Short problem:
The lines to reproduce run from the first one through the line containing "COL = sc.collection". Reproduce them exactly.

### Information provided

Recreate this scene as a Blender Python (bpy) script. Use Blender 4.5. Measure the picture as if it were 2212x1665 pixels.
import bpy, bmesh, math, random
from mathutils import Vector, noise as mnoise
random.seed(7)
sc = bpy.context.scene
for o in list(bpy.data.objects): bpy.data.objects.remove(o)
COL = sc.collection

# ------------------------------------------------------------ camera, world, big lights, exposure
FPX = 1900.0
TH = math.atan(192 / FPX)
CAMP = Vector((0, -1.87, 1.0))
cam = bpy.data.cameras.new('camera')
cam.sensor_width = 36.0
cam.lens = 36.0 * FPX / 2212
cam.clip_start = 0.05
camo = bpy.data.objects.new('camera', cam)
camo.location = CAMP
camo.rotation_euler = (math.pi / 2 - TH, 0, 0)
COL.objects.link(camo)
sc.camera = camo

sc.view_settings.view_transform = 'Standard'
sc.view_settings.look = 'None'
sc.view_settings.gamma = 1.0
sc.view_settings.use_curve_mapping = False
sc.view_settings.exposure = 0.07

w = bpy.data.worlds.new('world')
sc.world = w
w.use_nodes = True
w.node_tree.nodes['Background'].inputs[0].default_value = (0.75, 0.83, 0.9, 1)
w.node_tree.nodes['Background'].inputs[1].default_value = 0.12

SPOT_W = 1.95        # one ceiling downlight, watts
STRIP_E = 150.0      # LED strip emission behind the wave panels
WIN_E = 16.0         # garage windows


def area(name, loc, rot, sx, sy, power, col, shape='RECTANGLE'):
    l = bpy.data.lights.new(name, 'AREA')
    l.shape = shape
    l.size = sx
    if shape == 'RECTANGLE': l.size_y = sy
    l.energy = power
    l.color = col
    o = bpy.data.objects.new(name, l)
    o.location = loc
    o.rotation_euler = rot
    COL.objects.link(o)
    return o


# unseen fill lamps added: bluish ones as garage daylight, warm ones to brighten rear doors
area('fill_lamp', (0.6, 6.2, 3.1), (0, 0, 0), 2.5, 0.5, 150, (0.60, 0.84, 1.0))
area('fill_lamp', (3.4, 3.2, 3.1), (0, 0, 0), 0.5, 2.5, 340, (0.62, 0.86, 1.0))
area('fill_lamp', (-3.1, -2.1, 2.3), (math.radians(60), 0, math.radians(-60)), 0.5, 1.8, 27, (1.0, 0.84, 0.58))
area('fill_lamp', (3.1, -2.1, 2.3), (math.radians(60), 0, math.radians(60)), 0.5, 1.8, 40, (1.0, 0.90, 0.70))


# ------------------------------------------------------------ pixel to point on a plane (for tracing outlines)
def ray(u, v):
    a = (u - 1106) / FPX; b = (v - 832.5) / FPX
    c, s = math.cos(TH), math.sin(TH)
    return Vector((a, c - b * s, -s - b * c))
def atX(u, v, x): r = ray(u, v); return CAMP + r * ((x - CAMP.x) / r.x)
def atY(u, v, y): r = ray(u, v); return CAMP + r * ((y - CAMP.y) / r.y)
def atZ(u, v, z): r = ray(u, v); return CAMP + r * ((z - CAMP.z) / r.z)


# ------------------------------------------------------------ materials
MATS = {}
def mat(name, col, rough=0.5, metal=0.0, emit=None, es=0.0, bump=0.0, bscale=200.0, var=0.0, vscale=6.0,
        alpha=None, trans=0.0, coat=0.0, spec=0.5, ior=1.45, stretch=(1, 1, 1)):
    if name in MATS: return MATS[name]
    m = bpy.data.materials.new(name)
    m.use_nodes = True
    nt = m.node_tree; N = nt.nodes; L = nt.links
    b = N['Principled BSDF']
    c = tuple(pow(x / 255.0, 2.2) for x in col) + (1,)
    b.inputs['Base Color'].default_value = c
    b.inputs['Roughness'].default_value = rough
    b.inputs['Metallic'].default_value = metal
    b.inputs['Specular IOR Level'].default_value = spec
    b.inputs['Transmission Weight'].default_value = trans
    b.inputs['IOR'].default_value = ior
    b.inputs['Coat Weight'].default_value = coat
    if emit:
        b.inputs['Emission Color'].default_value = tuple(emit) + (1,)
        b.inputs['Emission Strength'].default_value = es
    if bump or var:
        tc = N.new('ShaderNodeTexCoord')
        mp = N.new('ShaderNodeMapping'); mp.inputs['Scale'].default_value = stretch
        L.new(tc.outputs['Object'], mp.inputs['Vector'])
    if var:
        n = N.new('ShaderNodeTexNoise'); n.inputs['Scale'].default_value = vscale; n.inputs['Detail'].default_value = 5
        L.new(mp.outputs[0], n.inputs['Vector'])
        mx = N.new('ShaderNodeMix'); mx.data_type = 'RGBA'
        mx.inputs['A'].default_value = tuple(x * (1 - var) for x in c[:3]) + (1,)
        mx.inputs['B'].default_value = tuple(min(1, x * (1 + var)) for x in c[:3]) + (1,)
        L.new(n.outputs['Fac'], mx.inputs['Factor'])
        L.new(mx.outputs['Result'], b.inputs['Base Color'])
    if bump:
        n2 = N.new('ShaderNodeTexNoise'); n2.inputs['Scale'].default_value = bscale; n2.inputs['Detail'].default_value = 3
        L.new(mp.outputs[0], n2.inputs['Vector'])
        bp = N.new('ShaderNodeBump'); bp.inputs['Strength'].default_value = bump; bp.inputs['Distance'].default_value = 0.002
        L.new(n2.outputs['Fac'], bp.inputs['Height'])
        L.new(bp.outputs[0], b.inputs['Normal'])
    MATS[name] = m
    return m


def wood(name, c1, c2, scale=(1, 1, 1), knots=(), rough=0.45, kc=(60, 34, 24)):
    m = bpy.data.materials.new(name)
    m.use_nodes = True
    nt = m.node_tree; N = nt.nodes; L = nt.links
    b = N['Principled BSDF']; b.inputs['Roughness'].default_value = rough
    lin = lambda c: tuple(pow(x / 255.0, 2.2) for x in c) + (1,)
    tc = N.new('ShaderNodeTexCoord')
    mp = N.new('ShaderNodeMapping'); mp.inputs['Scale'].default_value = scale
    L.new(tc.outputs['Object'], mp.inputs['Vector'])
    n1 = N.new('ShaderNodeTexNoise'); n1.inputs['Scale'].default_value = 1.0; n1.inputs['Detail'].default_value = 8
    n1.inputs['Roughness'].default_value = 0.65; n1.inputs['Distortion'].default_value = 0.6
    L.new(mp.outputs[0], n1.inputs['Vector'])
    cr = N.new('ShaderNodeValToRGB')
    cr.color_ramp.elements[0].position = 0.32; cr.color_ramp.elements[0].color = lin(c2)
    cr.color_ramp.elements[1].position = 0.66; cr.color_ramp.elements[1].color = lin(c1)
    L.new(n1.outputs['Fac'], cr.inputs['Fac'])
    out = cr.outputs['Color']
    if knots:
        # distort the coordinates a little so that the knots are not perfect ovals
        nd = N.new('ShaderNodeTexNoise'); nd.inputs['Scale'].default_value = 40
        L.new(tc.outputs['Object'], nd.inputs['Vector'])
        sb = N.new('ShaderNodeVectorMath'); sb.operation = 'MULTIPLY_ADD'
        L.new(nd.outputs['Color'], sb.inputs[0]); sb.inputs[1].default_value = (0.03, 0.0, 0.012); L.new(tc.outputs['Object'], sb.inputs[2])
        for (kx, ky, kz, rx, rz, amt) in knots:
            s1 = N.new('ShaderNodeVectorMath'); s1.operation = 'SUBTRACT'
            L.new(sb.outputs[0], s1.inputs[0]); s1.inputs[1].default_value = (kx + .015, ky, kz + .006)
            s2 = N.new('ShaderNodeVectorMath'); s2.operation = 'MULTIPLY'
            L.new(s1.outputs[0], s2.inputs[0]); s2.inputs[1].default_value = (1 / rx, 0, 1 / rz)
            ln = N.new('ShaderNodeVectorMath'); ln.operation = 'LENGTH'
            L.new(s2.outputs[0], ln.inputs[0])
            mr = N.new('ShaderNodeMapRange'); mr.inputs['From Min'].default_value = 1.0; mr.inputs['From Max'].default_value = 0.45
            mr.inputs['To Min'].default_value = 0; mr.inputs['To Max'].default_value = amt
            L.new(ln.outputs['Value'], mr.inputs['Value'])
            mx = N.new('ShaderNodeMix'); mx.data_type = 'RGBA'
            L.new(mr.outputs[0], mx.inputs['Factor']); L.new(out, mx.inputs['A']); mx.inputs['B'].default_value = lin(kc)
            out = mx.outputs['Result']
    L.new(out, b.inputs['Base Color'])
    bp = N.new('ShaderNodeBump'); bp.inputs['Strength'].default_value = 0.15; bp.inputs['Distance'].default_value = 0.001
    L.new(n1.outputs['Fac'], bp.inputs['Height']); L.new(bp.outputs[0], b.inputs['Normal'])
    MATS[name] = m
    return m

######

Exercise output:
Recreate this scene as a Blender Python (bpy) script. Use Blender 4.5. Measure the picture as if it were 2212x1665 pixels.
import bpy, bmesh, math, random
from mathutils import Vector, noise as mnoise
random.seed(7)
sc = bpy.context.scene
for o in list(bpy.data.objects): bpy.data.objects.remove(o)
COL = sc.collection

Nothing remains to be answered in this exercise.